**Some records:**
************

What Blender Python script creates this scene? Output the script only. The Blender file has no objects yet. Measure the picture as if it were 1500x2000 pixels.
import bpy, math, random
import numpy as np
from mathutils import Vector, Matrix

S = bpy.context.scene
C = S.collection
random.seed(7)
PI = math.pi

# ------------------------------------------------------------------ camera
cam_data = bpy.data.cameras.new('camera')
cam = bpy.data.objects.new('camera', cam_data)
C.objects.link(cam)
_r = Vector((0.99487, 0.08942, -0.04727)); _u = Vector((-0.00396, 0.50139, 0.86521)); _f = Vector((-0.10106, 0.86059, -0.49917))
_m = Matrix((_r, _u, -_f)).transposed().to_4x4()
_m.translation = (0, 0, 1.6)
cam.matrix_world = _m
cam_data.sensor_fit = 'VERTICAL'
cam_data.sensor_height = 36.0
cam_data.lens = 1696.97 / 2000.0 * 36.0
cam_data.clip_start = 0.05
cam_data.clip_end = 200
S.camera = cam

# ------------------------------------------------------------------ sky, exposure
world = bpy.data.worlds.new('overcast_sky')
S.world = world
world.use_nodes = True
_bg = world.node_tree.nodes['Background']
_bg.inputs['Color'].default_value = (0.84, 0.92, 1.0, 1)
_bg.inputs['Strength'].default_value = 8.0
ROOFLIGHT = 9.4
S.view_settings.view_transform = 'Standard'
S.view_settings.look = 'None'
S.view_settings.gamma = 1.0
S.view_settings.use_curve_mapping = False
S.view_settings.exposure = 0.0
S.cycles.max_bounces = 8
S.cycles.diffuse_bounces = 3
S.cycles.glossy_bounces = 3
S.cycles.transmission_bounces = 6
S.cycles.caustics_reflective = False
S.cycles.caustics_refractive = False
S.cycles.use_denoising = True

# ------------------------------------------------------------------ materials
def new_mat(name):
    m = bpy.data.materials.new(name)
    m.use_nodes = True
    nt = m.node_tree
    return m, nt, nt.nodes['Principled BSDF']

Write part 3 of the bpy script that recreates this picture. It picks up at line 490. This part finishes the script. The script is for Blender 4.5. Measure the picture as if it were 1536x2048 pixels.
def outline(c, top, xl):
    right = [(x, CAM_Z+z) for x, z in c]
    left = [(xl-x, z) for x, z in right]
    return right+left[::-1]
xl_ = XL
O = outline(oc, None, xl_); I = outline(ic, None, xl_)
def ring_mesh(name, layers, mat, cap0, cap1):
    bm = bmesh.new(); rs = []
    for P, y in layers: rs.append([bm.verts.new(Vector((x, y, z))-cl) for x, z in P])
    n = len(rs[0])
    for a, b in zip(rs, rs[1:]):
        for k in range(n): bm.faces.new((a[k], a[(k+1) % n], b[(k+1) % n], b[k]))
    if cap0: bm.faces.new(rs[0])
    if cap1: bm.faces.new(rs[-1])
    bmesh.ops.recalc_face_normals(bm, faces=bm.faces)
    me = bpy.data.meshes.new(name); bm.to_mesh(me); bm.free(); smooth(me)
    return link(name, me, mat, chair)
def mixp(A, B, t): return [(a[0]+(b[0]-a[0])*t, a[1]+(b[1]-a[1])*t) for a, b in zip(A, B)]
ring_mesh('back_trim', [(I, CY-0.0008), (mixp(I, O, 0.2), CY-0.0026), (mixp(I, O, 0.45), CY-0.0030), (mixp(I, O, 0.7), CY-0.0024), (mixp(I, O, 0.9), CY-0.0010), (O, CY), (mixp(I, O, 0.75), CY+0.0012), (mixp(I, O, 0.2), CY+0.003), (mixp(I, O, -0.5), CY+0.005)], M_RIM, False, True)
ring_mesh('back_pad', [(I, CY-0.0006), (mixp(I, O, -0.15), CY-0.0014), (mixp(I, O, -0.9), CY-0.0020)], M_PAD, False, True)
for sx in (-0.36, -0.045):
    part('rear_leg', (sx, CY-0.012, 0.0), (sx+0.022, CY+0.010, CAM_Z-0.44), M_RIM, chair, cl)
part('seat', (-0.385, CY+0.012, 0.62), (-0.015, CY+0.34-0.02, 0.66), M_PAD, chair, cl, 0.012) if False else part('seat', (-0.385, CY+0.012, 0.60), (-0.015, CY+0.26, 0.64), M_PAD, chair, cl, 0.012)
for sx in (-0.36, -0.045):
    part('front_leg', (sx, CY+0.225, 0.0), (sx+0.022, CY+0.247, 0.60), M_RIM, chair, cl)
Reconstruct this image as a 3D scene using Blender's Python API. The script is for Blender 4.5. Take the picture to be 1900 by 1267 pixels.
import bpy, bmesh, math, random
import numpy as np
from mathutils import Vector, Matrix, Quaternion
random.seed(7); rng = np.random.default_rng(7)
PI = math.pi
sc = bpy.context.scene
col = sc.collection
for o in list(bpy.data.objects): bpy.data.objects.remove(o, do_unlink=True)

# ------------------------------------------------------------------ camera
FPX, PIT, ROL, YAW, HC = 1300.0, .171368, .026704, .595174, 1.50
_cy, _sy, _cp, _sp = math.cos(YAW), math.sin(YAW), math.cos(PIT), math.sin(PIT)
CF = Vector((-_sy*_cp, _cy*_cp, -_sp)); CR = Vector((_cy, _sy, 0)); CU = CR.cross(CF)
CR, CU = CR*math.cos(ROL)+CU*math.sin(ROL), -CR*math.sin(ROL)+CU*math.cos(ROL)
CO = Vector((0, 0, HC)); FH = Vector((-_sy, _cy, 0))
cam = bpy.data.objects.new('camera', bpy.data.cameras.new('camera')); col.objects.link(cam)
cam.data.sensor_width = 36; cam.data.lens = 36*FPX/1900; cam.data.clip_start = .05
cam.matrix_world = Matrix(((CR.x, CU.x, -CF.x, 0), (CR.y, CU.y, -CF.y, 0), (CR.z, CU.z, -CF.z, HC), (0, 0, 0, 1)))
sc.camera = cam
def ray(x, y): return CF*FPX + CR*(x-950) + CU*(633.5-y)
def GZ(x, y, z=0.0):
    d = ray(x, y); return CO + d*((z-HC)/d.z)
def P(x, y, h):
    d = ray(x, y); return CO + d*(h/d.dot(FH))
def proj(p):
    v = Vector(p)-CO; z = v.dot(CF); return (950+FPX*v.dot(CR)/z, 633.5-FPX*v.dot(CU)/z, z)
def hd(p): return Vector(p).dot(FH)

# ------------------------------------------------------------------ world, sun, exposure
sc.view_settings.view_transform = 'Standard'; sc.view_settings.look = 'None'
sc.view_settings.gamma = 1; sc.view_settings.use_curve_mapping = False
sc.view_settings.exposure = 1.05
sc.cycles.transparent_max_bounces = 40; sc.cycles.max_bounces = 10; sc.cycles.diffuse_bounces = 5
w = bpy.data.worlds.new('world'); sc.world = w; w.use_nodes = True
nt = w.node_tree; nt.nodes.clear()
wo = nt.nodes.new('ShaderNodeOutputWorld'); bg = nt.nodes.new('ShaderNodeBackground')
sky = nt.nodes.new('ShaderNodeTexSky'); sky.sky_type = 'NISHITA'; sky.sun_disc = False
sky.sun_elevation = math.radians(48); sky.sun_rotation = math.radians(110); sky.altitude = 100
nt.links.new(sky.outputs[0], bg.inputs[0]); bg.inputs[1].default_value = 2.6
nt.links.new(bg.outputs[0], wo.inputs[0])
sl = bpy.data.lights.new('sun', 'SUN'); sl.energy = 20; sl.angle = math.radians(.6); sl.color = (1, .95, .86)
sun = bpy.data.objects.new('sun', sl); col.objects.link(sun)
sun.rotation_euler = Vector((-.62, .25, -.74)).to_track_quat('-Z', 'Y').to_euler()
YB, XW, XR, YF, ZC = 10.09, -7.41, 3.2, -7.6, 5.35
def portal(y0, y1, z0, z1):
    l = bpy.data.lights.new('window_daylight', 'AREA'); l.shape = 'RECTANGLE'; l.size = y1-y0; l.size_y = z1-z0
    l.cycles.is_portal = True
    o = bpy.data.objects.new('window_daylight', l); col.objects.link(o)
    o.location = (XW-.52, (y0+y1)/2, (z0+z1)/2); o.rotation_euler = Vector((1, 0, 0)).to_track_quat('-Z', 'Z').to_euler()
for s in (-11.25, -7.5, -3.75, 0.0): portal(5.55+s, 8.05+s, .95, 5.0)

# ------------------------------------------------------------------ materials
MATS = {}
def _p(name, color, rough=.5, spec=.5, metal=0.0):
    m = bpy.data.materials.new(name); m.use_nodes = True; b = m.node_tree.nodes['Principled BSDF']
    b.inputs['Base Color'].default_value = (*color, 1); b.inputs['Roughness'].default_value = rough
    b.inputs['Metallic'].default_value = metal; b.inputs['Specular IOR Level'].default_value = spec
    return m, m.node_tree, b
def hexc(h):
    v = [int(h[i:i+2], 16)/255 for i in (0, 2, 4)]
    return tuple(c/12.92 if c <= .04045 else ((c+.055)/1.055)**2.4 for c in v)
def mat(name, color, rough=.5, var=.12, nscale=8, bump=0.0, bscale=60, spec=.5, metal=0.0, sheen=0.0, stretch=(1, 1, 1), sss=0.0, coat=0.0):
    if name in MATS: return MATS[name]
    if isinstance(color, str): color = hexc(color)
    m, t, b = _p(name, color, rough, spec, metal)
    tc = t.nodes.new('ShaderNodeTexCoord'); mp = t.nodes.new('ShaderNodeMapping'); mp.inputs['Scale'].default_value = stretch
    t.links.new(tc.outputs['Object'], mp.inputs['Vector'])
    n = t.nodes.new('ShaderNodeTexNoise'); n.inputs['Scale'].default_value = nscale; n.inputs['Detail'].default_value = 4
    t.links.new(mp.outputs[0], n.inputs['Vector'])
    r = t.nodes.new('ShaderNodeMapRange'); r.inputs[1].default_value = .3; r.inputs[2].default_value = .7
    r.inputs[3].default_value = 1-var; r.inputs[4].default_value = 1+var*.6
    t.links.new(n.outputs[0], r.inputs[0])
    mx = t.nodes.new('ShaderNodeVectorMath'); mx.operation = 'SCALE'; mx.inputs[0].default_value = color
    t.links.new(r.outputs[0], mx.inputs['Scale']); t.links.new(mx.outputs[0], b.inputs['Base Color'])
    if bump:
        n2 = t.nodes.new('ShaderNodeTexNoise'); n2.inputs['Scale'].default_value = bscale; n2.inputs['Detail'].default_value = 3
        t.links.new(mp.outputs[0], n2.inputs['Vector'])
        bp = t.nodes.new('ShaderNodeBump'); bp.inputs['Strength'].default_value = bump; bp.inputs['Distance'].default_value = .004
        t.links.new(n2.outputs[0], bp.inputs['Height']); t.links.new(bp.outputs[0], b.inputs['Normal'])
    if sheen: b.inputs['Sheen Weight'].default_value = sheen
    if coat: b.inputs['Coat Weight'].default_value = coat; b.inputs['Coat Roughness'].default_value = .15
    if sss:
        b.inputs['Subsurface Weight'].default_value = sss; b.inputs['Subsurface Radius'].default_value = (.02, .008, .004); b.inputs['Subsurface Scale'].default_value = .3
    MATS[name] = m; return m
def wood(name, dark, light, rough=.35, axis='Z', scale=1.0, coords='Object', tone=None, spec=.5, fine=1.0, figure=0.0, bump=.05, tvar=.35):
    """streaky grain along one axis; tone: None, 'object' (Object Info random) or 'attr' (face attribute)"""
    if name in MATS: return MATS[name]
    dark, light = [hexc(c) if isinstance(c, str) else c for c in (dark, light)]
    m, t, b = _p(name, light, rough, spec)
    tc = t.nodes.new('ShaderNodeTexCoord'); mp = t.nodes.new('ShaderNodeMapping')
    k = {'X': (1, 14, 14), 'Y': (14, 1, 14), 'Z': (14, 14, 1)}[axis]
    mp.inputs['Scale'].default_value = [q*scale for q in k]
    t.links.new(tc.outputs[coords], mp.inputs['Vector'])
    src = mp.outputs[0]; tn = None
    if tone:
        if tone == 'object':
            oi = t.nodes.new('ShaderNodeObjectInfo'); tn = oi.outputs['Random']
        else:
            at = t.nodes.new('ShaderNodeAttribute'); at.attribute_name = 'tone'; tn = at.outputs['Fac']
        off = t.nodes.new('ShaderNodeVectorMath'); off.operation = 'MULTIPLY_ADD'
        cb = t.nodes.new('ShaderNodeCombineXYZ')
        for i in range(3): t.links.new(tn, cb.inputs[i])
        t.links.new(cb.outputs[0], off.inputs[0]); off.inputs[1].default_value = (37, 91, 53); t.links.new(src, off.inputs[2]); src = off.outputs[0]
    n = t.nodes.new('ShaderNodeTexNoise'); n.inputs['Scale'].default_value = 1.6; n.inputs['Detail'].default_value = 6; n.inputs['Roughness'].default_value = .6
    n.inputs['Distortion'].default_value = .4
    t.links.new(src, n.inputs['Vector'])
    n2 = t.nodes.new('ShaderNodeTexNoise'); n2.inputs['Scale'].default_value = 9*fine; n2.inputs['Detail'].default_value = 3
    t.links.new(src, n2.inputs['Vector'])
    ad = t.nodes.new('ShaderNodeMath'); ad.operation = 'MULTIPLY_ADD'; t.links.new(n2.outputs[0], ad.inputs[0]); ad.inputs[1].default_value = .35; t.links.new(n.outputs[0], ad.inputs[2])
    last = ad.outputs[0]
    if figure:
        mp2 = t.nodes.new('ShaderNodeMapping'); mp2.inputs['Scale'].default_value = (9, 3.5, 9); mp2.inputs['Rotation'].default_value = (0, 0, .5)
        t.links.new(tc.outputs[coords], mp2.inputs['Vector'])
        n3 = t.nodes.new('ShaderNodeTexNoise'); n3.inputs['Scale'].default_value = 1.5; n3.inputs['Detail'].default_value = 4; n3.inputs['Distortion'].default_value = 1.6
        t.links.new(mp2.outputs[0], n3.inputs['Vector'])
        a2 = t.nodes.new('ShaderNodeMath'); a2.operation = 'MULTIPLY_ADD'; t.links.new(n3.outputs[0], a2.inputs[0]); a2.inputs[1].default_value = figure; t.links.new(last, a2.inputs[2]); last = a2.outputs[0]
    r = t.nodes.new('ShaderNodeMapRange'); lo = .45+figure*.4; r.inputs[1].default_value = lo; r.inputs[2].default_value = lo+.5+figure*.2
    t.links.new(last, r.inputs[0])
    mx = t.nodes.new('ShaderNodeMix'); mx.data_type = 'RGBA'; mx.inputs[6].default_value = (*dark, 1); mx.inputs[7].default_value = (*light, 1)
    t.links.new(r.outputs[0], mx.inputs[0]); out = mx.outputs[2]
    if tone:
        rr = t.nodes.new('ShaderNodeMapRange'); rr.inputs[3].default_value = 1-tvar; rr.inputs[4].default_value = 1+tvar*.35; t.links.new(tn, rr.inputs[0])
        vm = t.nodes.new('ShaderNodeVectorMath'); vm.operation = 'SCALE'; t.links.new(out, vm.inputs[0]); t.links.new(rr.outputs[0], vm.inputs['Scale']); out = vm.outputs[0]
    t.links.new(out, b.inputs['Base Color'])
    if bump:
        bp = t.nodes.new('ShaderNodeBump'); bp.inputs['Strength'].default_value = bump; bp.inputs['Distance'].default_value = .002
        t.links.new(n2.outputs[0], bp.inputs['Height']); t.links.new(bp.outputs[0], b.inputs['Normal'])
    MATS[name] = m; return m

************

**GIVEN PROBLEM:** Give back exactly the lines from the beginning of the records through the line containing "S.camera = cam", and only those.

**RESPONSE TO THE EXERCISE:**
What Blender Python script creates this scene? Output the script only. The Blender file has no objects yet. Measure the picture as if it were 1500x2000 pixels.
import bpy, math, random
import numpy as np
from mathutils import Vector, Matrix

S = bpy.context.scene
C = S.collection
random.seed(7)
PI = math.pi

# ------------------------------------------------------------------ camera
cam_data = bpy.data.cameras.new('camera')
cam = bpy.data.objects.new('camera', cam_data)
C.objects.link(cam)
_r = Vector((0.99487, 0.08942, -0.04727)); _u = Vector((-0.00396, 0.50139, 0.86521)); _f = Vector((-0.10106, 0.86059, -0.49917))
_m = Matrix((_r, _u, -_f)).transposed().to_4x4()
_m.translation = (0, 0, 1.6)
cam.matrix_world = _m
cam_data.sensor_fit = 'VERTICAL'
cam_data.sensor_height = 36.0
cam_data.lens = 1696.97 / 2000.0 * 36.0
cam_data.clip_start = 0.05
cam_data.clip_end = 200
S.camera = cam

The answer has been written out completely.